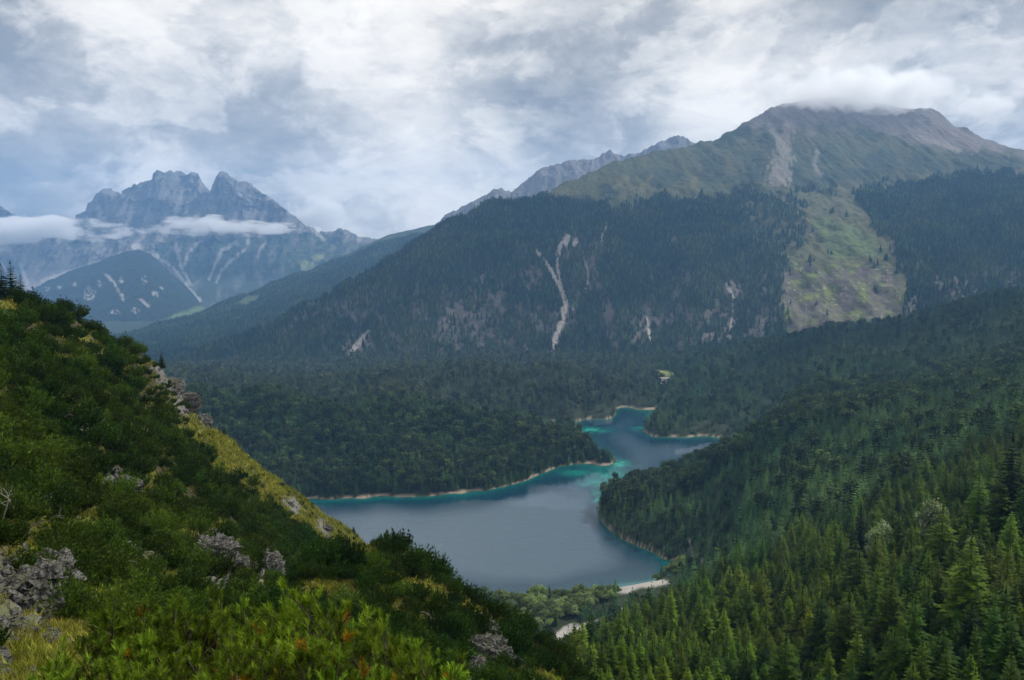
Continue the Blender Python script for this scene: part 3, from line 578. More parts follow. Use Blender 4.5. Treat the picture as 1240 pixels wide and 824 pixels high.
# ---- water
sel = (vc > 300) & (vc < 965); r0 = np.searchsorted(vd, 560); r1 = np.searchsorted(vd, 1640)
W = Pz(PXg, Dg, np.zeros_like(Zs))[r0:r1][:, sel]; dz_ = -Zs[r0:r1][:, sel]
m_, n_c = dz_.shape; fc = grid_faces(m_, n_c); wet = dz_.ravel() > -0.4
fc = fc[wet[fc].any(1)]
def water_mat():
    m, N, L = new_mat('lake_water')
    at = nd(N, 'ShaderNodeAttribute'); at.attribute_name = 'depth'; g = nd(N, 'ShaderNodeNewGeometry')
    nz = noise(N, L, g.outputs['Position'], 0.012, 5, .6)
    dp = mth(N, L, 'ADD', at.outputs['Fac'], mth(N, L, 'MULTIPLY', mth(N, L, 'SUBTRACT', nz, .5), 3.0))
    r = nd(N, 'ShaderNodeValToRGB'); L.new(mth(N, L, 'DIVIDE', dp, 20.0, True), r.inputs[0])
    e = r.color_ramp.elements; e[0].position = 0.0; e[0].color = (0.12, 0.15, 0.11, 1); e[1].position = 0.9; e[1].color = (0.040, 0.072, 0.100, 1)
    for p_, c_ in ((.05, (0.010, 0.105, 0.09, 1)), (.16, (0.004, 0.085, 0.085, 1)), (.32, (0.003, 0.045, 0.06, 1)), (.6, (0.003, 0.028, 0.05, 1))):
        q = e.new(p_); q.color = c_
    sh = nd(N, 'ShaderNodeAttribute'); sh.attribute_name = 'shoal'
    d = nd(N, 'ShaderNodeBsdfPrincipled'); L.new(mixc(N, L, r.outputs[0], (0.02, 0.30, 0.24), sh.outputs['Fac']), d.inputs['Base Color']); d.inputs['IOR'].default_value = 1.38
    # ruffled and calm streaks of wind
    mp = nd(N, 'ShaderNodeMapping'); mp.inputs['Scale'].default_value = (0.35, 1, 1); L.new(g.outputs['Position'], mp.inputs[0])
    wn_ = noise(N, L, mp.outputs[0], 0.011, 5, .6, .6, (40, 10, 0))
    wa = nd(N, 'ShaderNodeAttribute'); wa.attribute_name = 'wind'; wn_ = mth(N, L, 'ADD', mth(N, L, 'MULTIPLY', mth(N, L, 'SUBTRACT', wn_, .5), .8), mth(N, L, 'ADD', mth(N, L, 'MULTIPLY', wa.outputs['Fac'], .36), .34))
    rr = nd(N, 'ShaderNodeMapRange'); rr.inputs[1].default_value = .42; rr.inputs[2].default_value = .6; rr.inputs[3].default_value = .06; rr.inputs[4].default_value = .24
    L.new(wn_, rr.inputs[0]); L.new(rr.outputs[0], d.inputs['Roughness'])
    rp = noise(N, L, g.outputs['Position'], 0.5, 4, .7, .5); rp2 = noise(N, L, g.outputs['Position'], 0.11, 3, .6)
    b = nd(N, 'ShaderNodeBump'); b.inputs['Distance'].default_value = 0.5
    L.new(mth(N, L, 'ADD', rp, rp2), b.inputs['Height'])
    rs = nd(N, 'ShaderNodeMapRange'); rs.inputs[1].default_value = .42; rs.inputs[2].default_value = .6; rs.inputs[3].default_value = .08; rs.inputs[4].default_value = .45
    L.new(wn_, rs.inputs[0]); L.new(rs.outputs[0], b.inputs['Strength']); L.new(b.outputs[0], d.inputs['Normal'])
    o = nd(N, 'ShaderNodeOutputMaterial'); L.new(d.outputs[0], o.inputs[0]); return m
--
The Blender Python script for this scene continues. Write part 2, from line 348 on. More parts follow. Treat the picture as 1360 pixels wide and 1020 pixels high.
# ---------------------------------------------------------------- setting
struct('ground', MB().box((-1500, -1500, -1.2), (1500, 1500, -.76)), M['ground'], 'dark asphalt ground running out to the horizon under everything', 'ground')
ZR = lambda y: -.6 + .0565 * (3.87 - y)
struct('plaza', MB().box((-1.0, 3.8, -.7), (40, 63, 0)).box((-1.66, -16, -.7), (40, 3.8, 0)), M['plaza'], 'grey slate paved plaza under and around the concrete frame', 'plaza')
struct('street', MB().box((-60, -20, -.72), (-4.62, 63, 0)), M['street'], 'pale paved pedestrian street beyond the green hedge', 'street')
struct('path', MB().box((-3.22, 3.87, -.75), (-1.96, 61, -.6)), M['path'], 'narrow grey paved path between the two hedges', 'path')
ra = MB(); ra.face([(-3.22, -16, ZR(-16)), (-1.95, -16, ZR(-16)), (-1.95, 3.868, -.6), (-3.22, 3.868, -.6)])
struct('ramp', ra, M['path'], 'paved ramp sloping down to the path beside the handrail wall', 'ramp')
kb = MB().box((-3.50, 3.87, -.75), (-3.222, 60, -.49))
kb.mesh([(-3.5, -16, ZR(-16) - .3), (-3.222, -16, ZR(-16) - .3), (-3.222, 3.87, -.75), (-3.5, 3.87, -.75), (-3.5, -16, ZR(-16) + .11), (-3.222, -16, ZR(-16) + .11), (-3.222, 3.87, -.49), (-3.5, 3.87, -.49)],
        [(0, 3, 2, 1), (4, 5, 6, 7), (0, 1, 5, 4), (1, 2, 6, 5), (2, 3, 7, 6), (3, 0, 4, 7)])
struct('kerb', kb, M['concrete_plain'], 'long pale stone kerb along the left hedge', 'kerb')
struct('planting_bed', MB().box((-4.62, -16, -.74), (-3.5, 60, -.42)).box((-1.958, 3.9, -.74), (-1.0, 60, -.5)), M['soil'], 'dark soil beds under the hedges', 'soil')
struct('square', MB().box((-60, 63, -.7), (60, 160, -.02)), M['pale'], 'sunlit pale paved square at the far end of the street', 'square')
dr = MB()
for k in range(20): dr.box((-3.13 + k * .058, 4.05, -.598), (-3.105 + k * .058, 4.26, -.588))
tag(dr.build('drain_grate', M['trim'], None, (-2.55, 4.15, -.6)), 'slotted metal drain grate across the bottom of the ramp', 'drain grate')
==
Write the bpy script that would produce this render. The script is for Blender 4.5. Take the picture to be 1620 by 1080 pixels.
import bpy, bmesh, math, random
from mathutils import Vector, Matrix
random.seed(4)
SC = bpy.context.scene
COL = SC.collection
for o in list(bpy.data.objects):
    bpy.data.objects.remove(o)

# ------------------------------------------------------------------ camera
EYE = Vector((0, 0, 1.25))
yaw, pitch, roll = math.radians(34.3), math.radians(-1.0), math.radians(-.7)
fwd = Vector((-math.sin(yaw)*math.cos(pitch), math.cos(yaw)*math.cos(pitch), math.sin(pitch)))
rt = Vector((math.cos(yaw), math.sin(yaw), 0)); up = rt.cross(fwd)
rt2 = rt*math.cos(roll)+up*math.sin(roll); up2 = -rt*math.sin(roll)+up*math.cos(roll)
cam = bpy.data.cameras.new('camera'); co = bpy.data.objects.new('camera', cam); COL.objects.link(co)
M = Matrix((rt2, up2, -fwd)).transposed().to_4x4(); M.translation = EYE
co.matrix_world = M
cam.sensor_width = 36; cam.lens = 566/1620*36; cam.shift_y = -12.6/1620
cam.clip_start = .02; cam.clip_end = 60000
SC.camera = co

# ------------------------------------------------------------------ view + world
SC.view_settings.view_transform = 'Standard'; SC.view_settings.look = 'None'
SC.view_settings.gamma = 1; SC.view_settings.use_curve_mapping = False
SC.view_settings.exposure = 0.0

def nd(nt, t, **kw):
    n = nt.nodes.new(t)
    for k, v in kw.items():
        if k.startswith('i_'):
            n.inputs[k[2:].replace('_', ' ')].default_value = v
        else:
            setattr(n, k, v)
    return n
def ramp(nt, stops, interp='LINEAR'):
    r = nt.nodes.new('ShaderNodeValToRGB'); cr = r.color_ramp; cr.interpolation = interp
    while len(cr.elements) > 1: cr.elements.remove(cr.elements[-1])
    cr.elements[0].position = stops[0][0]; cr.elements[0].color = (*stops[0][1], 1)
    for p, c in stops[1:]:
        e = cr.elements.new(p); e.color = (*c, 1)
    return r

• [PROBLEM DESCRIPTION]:
Lines from the records above that hold "Blender" are the ones to list.

• [ANSWER TO THE EXERCISE]:
Continue the Blender Python script for this scene: part 3, from line 578. More parts follow. Use Blender 4.5. Treat the picture as 1240 pixels wide and 824 pixels high.
The Blender Python script for this scene continues. Write part 2, from line 348 on. More parts follow. Treat the picture as 1360 pixels wide and 1020 pixels high.
Write the bpy script that would produce this render. The script is for Blender 4.5. Take the picture to be 1620 by 1080 pixels.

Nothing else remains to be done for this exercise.